Depop, owned by Etsy since 2021, targets Gen-Z users with an Instagram-like social shopping experience. This social focus creates significant privacy exposure—profiles are public, activity is tracked extensively, and data is shared across the broader Etsy corporate family. The young user base raises concerns about data collection from potentially vulnerable populations who may not fully understand privacy implications.
| Data Type | Collected | Shared | Sold |
|---|---|---|---|
| Full name, email, phone | Yes | Etsy Group | Unclear |
| Profile photos and bio | Yes | Public | No |
| Social activity (likes, follows) | Yes | Public | No |
| Payment information | Yes | Partners | No |
| Shipping addresses | Yes | Yes | No |
| Browsing and search history | Yes | Yes | Yes |
| Device fingerprinting | Yes | Yes | Unclear |
As an Etsy subsidiary, Depop shares data across the Etsy corporate family. Your Depop activity may inform Etsy's broader advertising and personalization systems.
Your likes, follows, recently viewed items, and shopping activity are visible to other users. The social feed exposes your interests and shopping patterns publicly.

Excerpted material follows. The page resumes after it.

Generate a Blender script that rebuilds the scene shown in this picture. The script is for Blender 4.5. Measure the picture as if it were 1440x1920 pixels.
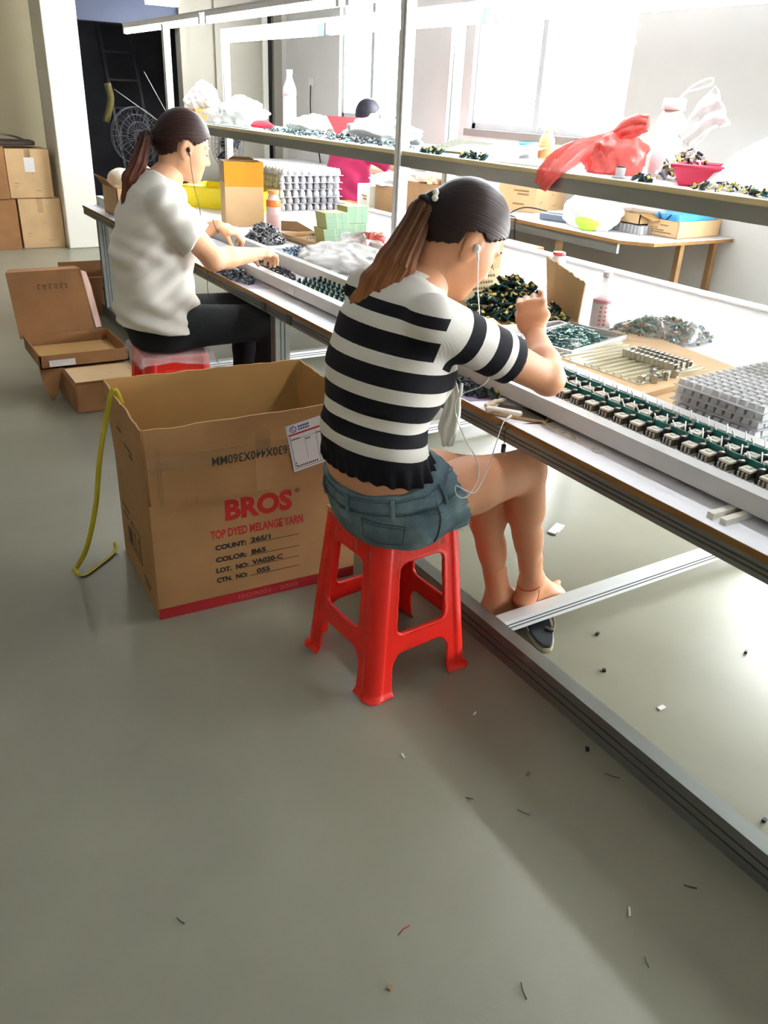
import bpy, bmesh, math, random
import numpy as np
from mathutils import Vector, Matrix, Euler
from mathutils import noise as mnoise
from mathutils.bvhtree import BVHTree
scene = bpy.context.scene
for o in list(bpy.data.objects):
    bpy.data.objects.remove(o, do_unlink=True)
COL = scene.collection
RND = random.Random(11)
PI = math.pi

# ------------------------------------------------------------------ camera
cd = bpy.data.cameras.new('camera')
cam = bpy.data.objects.new('camera', cd)
COL.objects.link(cam)
cd.sensor_fit = 'HORIZONTAL'
cd.sensor_width = 36.0
cd.lens = 36.0 * 1525.56 / 1440.0
cd.clip_start = 0.05
cam.matrix_world = (Matrix.Translation((0, 0, 1.37)) @ Matrix.Rotation(math.radians(-32.536), 4, 'Z')
                    @ Matrix.Rotation(math.radians(63.193), 4, 'X') @ Matrix.Rotation(math.radians(2.859), 4, 'Z'))
scene.camera = cam

# ------------------------------------------------------------------ light and exposure
scene.view_settings.view_transform = 'Standard'
scene.view_settings.look = 'None'
scene.view_settings.gamma = 1.0
scene.view_settings.exposure = 0.74
TUBE_E = 32.0          # emission of the fluorescent tubes over the bench
SKY_E = 32.0            # daylight outside the windows
CEIL_W = 3.5
world = bpy.data.worlds.new('daylight')
scene.world = world
world.use_nodes = True
wb = world.node_tree.nodes['Background']
wb.inputs[0].default_value = (0.93, 0.97, 1.0, 1)
wb.inputs[1].default_value = SKY_E

def area(name, loc, rot, sx, sy, power, color=(1, 1, 1), portal=False):
    l = bpy.data.lights.new(name, 'AREA')
    l.shape = 'RECTANGLE'
    l.size = sx
    l.size_y = sy
    l.energy = power
    l.color = color
    if portal:
        l.cycles.is_portal = True
    o = bpy.data.objects.new(name, l)
    COL.objects.link(o)
    o.location = loc
    o.rotation_euler = rot
    return o

# ------------------------------------------------------------------ helpers
def lin(h):
    h = h.lstrip('#')
    c = [int(h[i:i + 2], 16) / 255 for i in (0, 2, 4)]
    return tuple(x / 12.92 if x <= 0.04045 else ((x + 0.055) / 1.055) ** 2.4 for x in c)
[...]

Depop allows users as young as 13 with parental consent. Data collection from minors raises significant concerns, particularly for behavioral tracking and targeted advertising.

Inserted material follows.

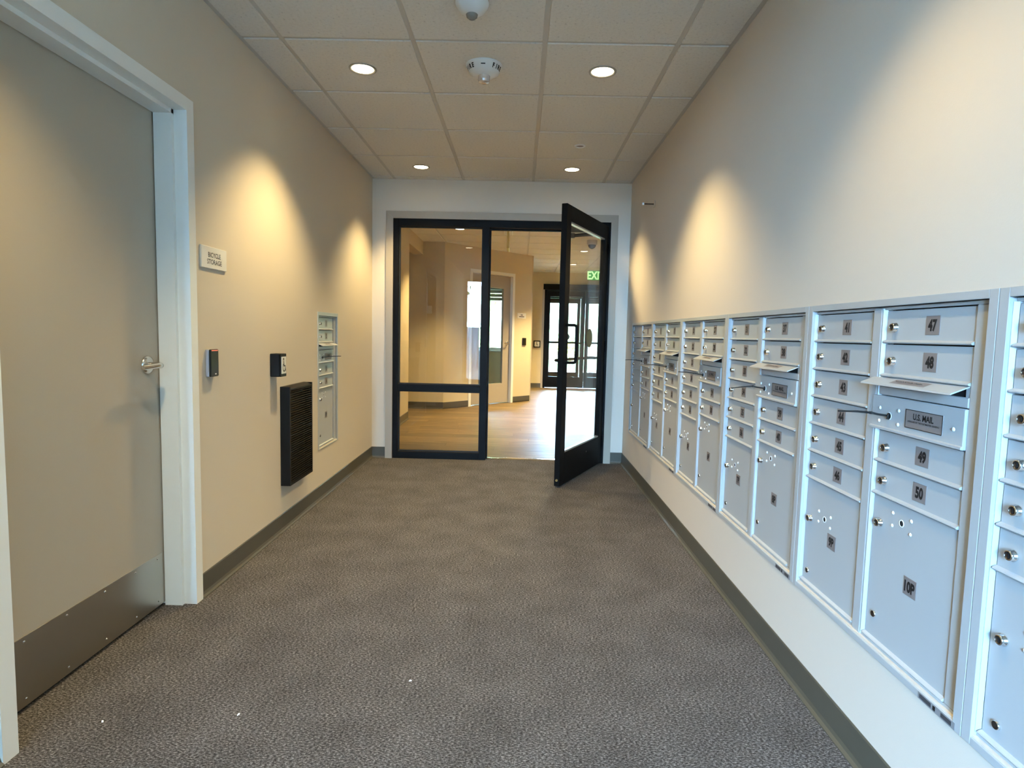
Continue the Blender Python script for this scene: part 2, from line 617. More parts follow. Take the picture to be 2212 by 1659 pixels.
def ceiling(x0, x1, y0, y1, deck):
    c = struct(empty('ceiling', ((x0 + x1) / 2, (y0 + y1) / 2, H)))
    ox, oy = c.location.x, c.location.y
    mb = MB()
    mb.box(x0 - ox - deck[0], x1 - ox + deck[1], y0 - oy - deck[2], y1 - oy + deck[3], 0.06, 0.12)
    mb.build('ceiling_deck', 'tee_white', c)
    xs = [TX + k * TS for k in range(-12, 12) if x0 + 0.03 < TX + k * TS < x1 - 0.03]
    ys = [TY + k * TS for k in range(-12, 22) if y0 + 0.03 < TY + k * TS < y1 - 0.03]
    for x in xs:
        MB().box(-0.012, 0.012, y0 - oy, y1 - oy, 0.006, 0.03).build('main_tee', 'tee_white', c, (x - ox, 0, 0))
    gx = [x0] + xs + [x1]
    gy = [y0] + ys + [y1]
    for y in ys:
        for i in range(len(gx) - 1):
            MB().box(gx[i] - ox + 0.0125, gx[i + 1] - ox - 0.0125, -0.012, 0.012, 0.006, 0.03).build('cross_tee', 'tee_white', c, (0, y - oy, 0))
    mb = MB()
    for (a_, b_, c_, d_) in ((x0, x0 + 0.02, y0, y1), (x1 - 0.02, x1, y0, y1), (x0 + 0.02, x1 - 0.02, y0, y0 + 0.02), (x0 + 0.02, x1 - 0.02, y1 - 0.02, y1)):
        mb.box(a_ - ox, b_ - ox, c_ - oy, d_ - oy, 0.004, 0.03)
    mb.build('wall_angle', 'tee_white', c)
    for i in range(len(gx) - 1):
        for j in range(len(gy) - 1):
            a0 = gx[i] + (0.021 if i == 0 else 0.011)
            a1 = gx[i + 1] - (0.021 if i == len(gx) - 2 else 0.011)
            b0 = gy[j] + (0.021 if j == 0 else 0.011)
            b1 = gy[j + 1] - (0.021 if j == len(gy) - 2 else 0.011)
            place('ceiling_tile', tile_mesh(a1 - a0, b1 - b0), c, ((a0 + a1) / 2 - ox, (b0 + b1) / 2 - oy, 0.0))
    return c


ceiling(-A, B, RY, D, (0.1, 0.1, 0.1, 0.06))

# ------------------------------------------------------------------ bicycle-room door in the left wall
dr = struct(empty('door_1', (-A, 0, 0)))
LD = 0.115                                           # leaf set back from the wall face
JX = 0.0


def jamb_profile(mb, kind):
    pass


# frame members: face (50 mm, 12 mm proud), double-rabbet jamb
fo0, fo1, fz = 1.470, 2.468, 2.050                   # outer edges
fi0, fi1, fiz = 1.522, 2.418, 2.000                  # inner edge of the face
PX = 0.012


def frame_piece(name, poly, axis, lo, hi):
    return MB().prism(poly, axis, lo, hi).build(name, 'jamb_paint', dr)


# far jamb, section in (x,y): wall face is x=0, +x into the corridor
sec = [(PX, fo1), (PX, fi1), (-0.040, fi1), (-0.040, fi1 - 0.016), (-0.112, fi1 - 0.016), (-0.112, fi1), (-0.16, fi1), (-0.16, fi1 + 0.02), (0.0, fi1 + 0.02), (0.0, fo1)]
frame_piece('jamb', sec, 'z', 0, fz - 0.0005)
sec2 = [(x, fo0 + fo1 - y) for x, y in sec]
frame_piece('jamb', sec2, 'z', 0, fz - 0.0005)
sech = [(PX, fz), (PX, fiz), (-0.040, fiz), (-0.040, fiz - 0.016), (-0.112, fiz - 0.016), (-0.112, fiz), (-0.16, fiz), (-0.16, fiz + 0.02), (0, fiz + 0.02), (0, fz)]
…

The social media-like interface comes with social media-like tracking. Scroll behavior, time on listings, and engagement patterns are monitored and used for algorithmic recommendations.
Depop works with numerous advertising partners including Facebook, Google, and various programmatic advertising networks that track users across the web.
As a UK-based company, Depop must comply with GDPR, providing European users stronger privacy rights including data portability and right to erasure.
Users can hide their "recently liked" items from their public profile, though other social activity remains visible.